Eagles Face Key Summer Questions

Posted: May 30, 2014 at 3:48 pm

The Eagles head into their summer series with several questions needing to be answered. The World Cup is just a little over a month away and with compromises coming to get top players available for the New Zealand match in the fall there aren’t a lot of games left in which all the top players will be together. Even this summer some of the top European players may not be around all week. All together the Eagles should only have six to eight matches left before they take on Samoa in their World Cup opener. With that in mind, here are a few questions the Eagles need to answer in their summer series.

Can they consistently beat higher ranked opponent?

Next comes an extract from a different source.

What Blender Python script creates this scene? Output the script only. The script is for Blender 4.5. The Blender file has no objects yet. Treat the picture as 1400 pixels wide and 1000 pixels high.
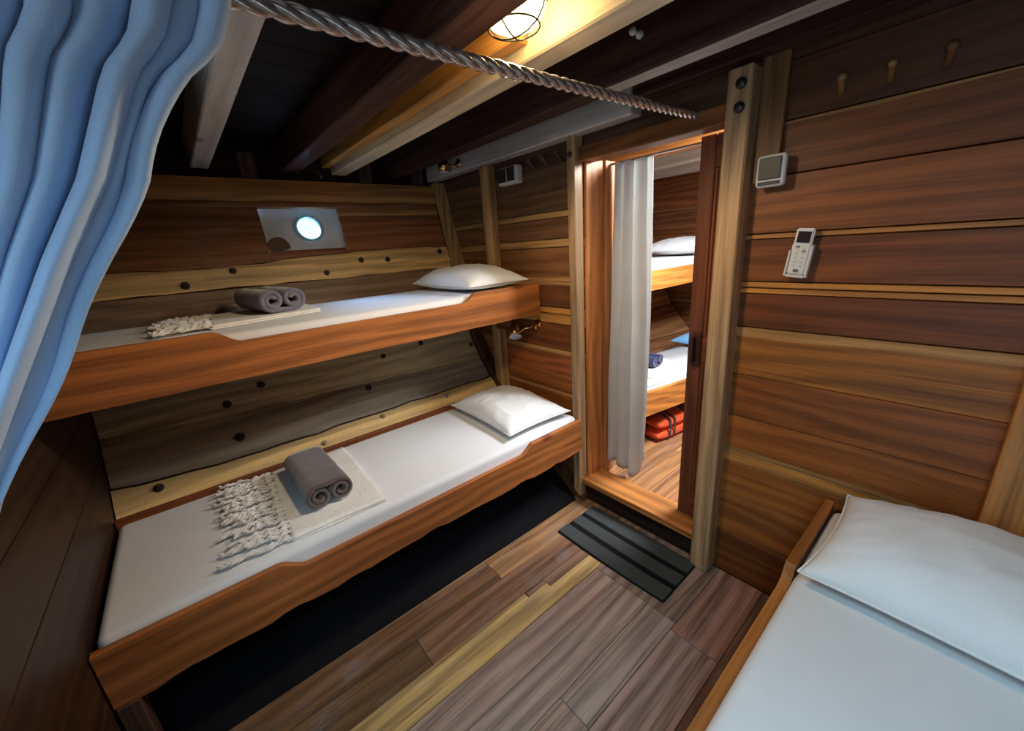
import bpy, bmesh, math, random
from mathutils import Vector, Matrix, noise
random.seed(7)
PI = math.pi
scn = bpy.context.scene
COL = scn.collection

# ------------------------------------------------------------------ camera
cam_d = bpy.data.cameras.new('camera')
cam = bpy.data.objects.new('camera', cam_d)
COL.objects.link(cam)
cam_d.sensor_width = 36.0
cam_d.lens = 539.0 / 1400.0 * 36.0
cam_d.clip_start = 0.02
RIGHT = Vector((0.645, 0.762, -0.066)); DOWN = Vector((0.181, -0.236, -0.955)); FWD = Vector((-0.743, 0.603, -0.290))
FWD.normalize(); RIGHT = (RIGHT - FWD * RIGHT.dot(FWD)).normalized(); UP = RIGHT.cross(FWD)
cam.matrix_world = Matrix(((RIGHT.x, UP.x, -FWD.x, 0), (RIGHT.y, UP.y, -FWD.y, 0), (RIGHT.z, UP.z, -FWD.z, 1.55), (0, 0, 0, 1)))
scn.camera = cam

# ------------------------------------------------------------------ world, light, exposure
w = bpy.data.worlds.new('sky'); scn.world = w; w.use_nodes = True
bg = w.node_tree.nodes['Background']
bg.inputs['Color'].default_value = (0.80, 0.93, 1.0, 1); bg.inputs['Strength'].default_value = 1.4

def area(name, loc, target, size, size_y, power, color, spread=180):
    d = bpy.data.lights.new(name, 'AREA'); d.shape = 'RECTANGLE'; d.size = size; d.size_y = size_y
    d.energy = power; d.color = color; d.spread = math.radians(spread)
    o = bpy.data.objects.new(name, d); COL.objects.link(o); o.location = loc
    o.rotation_euler = (Vector(target) - Vector(loc)).to_track_quat('-Z', 'Y').to_euler()
    return o
# daylight falling through the companionway hatch behind the viewer
area('hatch_daylight', (0.34, -0.16, 2.195), (0.0, 0.25, 0.0), 0.50, 0.50, 10, (0.40, 0.73, 1.0), 108)
# added cool fill behind the viewer, brightens the hull under the upper bunk
area('rear_fill_light', (0.30, -1.62, 1.30), (-1.5, 0.9, 0.75), 0.6, 1.1, 8, (0.62, 0.83, 1.0), 150)
# daylight coming in at the porthole
area('porthole_daylight', (-3.10, 0.65, 1.94), (-2.15, 0.85, 1.315), 0.22, 0.22, 48, (0.27, 0.52, 1.0), 150)
# daylight through the hatch over the next cabin
area('next_cabin_daylight', (-0.62, 2.42, 2.13), (-1.25, 2.25, 0.3), 0.55, 0.60, 88, (0.86, 0.92, 1.0))
scn.view_settings.view_transform = 'Standard'
scn.view_settings.look = 'None'
scn.view_settings.exposure = 0.06
scn.view_settings.gamma = 1.0
scn.view_settings.use_curve_mapping = False

# ------------------------------------------------------------------ materials
class NT:
    def __init__(s, name):
        s.m = bpy.data.materials.new(name); s.m.use_nodes = True
        s.t = s.m.node_tree; s.b = s.t.nodes['Principled BSDF']; s.out = s.t.nodes['Material Output']
    def n(s, typ, **kw):
        nd = s.t.nodes.new(typ)
        for k, v in kw.items():
            if k.startswith('i_'):
                key = k[2:]
                key = int(key) if key.isdigit() else key.replace('_', ' ')
                nd.inputs[key].default_value = v
            else: setattr(nd, k, v)
        return nd
    def l(s, a, b): s.t.links.new(a, b)
    def math(s, op, a, b=None, c=None, clamp=False):
        nd = s.n('ShaderNodeMath', operation=op, use_clamp=clamp)
        for i, v in enumerate((a, b, c)):
            if v is None: continue
            if isinstance(v, (int, float)): nd.inputs[i].default_value = v
            else: s.l(v, nd.inputs[i])
        return nd.outputs[0]
    def mix(s, fac, a, b, blend='MIX'):
        nd = s.n('ShaderNodeMix', data_type='RGBA', blend_type=blend)
        for sock, v in ((nd.inputs[0], fac), (nd.inputs[6], a), (nd.inputs[7], b)):
            if isinstance(v, (int, float)): sock.default_value = v
            elif isinstance(v, tuple): sock.default_value = v
            else: s.l(v, sock)
        return nd.outputs[2]
    def maprange(s, v, a, b, c, d, smooth=True):
        nd = s.n('ShaderNodeMapRange'); nd.interpolation_type = 'SMOOTHSTEP' if smooth else 'LINEAR'
        s.l(v, nd.inputs[0])
        for i, x in enumerate((a, b, c, d)):
            if isinstance(x, (int, float)): nd.inputs[i + 1].default_value = x
            else: s.l(x, nd.inputs[i + 1])
        return nd.outputs[0]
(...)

The Eagles beat Georgia last fall and then before that Romania in 2012. However, in terms of Pacific Nations Cup opponents the U.S. does not have a good record. Everyone remembers last summer where the team lost all seven of their summer matches. They were close in several of them but still couldn’t put it all together. It’s important that they show they can put wins on the board against the likes of Japan and Canada. These are the teams that are near the top of the Tier II nations and if the Eagles want to make serious waves they need to beat them. Plus, it’s about confidence heading into the World Cup.

Will Starters Be Defined?

Some positions on the team aren’t up for debate. If Samu Manoa is with the team he’s going to start at lock. Todd Clever, Scott LaValla, and Cam Dolan have the back-row covered. Chris Wyles is the fullback, Blaine Scully is one of the wings, Phil Thiel is the hooker, and Andrew Suniula is the inside center. However, outside that there are a lot of open positions. The biggest question mark is who is going to be the halfback pairing. Folau Niua, Shalom Suniula, and Garrett Brewer are going to get a chance at fly-half while Mike Petri and Nate Augspurger will get a chance at scrumhalf. Fly-half might not be as open but scrumhalf is up for the taking with Adam Siddall and Toby L’Estrange expected to recover from their injuries. Now is the time for someone to step forward and put a lock on the position ahead of the World Cup.

Prop is another position that needs to be settled. Eric Fry, Shawn Pittman, Oliver Kilifi, Titi Lamositele, and Nick Wallace all have started over the last year. At least two of them are going to need to put their hand up and deliver starter worthy performances. Finally there is a need to settle who is going to pair with Manoa at lock. Head coach Mike Tolkin has brought in a lot of options, including Hayden Smith, Lou Stanfill, Tai Tuisamoa, Nick Civetta, and others that are vying for the chance. One needs to step up and see more time.

Can They Beat A Tier I Side?

Since the IRB mandated that a Tier I side visits the U.S. and Canada the U.S. has come close to getting a win in their first two attempts. Against Italy in 2012 they were right in the match until the referee decided to take over and issue two harsh red cards that probably should have been yellow. Against Ireland in 2013 they only fell by three points. This year they face Scotland, who along with Italy are the weakest Tier I side. Scotland are bringing several of their top players but not all of them and some of their players will be coming straight from the RaboDirect Pro12 title. This may be the best chance the U.S. has of finally getting that Tier I win. It’s still a long shot but it’s better than in years past.

Which Young Players Will Step Up?

The Eagles are at a crossroads in terms of age. Several players on the team will surely be playing in their last World Cup while there are some very exciting players that will be playing in their first. The U.S. has ridden their group of veterans for several years now but they need younger players to step up and take the mantle going forward. Can Scott LaValla show that he can be the full-time captain? Can Cam Dolan continue to excel? Will Titi Lamositele take over as a starting prop? These are all questions that may not be answered this summer but we should at least see the beginning of answers.